Mengacu pada alasan di atas, terdapat satu hal yang menjadi ruh dan sangat penting dalam program Merdeka Belajar yakni Kurikulum itu sendiri. Kurikulum perguruan tinggi wajib dilakukan revisi atau perombakan kurikulum besar-besaran menyesuaikan dengan kebutuhan dan perkembangan jaman khususnya dunia kerja. Perguruan tinggi tak lagi relevan menyajikan 100% kurikulum yang lama untuk memenuhi kebutuhan lulusannya nanti.

Apabila kita melihat perkembangan Kurikulum Perguruan Tinggi, tahun 1994 menggunakan kurikulum KBI, lalu tahun 2000 menjadi KBK yang berorientasi pada kompetensi global dan terakhir 2012 menggunakan Kurikulum KPT yang berorientasi pada kesetaraan mutu dengan mengikuti KKNI dan SNDIKTI. Hal ini perlu ada perubahan yang mendasari kurikulum perguruan tinggi Indonesia dalam mendukung terwujudnya Merdeka Belajar yaitu Kurikulum Berbasis Lulusan atau Outcome Based Curriculum.

Outcome Based Curriculum adalah kurikulum yang berdasarkan pada kebutuhan lulusan nanti.
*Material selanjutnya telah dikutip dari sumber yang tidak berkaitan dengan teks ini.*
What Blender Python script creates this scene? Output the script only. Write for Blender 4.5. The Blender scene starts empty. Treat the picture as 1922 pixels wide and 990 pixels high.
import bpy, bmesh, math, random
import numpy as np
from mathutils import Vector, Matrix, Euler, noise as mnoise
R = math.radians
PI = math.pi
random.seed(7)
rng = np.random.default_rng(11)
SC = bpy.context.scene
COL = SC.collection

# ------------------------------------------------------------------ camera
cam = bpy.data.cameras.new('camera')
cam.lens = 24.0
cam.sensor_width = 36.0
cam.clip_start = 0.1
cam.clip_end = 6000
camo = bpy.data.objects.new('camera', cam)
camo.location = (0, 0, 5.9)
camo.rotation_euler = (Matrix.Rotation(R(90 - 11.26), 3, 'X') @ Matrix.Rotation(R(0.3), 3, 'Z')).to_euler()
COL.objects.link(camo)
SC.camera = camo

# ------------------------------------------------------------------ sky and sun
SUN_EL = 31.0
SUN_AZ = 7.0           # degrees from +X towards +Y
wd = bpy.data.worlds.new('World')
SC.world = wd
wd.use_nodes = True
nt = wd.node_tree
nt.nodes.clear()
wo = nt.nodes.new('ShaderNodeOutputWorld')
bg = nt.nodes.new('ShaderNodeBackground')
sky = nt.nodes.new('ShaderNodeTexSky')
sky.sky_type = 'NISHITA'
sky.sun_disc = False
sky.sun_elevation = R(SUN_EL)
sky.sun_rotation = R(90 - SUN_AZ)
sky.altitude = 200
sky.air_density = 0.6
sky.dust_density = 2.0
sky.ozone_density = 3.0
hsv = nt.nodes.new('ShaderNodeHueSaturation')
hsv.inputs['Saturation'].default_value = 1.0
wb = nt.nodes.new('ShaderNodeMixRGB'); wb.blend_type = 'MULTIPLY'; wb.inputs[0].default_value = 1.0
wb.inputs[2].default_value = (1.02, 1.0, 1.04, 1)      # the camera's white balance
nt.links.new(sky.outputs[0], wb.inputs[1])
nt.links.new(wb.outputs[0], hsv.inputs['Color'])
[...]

Semua mata kuliah dalam pengajaran disinkronisasi dengan perkembangan di dunia kerja. Pada prakteknya, agar semua dapat bersinergi dengan baik terdapat elemen-elemen penting yang harus dilibatkan dalam proses revisi kurikulum yaitu mahasiswa, dosen sebagai pengampu mata kuliah, alumni, dan user/pengguna di tempat lulusan yang nanti akan bekerja. Perlu adanya focus group discussion yang mendalam pada elemen-elemen di atas.

Mahasiswa tentunya dilibatkan dalam revisi kurikulum ini karena mereka dapat memberikan evaluasi secara jujur mengenai proses pembelajaran yang selama ini terjadi di dalam kelas. Metode pembelajaran kelas yang tidak sesuai dan perlu direvisi disesuaikan dengan kebutuhan. Dosen berperan sebagai penggerak yang menjadi fasilitator berjalannya perbelajaran di kelas.

Menciptakan lingkungan belajar yang aktif berbasis students centered dan dituntut agar mampu meramu kegiatan pembelajaran yang melatih soft skill sekaligus dalam satu perkuliahan. Alumni mengkaitkan pengalaman selama di perkuliahan dengan apa yang saat ini dihadapi di dunia kerja. Alumni dapat memberikan masukan terkait pengetahuan, keterampilan praktis dan soft skill apa yang sebaiknya dipelajari oleh mahasiswa agar sesuai dengan tuntutan pekerjaan.

Sedangkan pengguna atau user merupakan orang yang berinteraksi langsung atau pengguna jasa daripada lulusan kampus yang bersangkutan. Penting bagi kampus melibatkan mereka dalam revisi kurikulum agar lulusannya tepat sasaran dengan perusahan atau lembaga pemberi pekerjaan.

Selain itu, praktek pembelajaran yang diharapkan oleh Outcome Based Curriculum dalam kelas adalah ramuan kurikulum yang seimbang dalam memasukkan academic skill, soft skill dan practical skill secara tepat. Dengan demikian, lulusan memiliki bidang keilmuan, soft skill dan keterampilan praktis yang telah disesuaikan dengan dunia kerja dan perkembangan zaman dengan keilmuan yang mumpuni. Soft skill dan practical skill akan sempurna diperoleh oleh mahasiswa ataupun lulusan melalui kebebasan belajar di luar kelas baik melalui kegiatan magang, organisasi dan kegiatan sosial lainnya.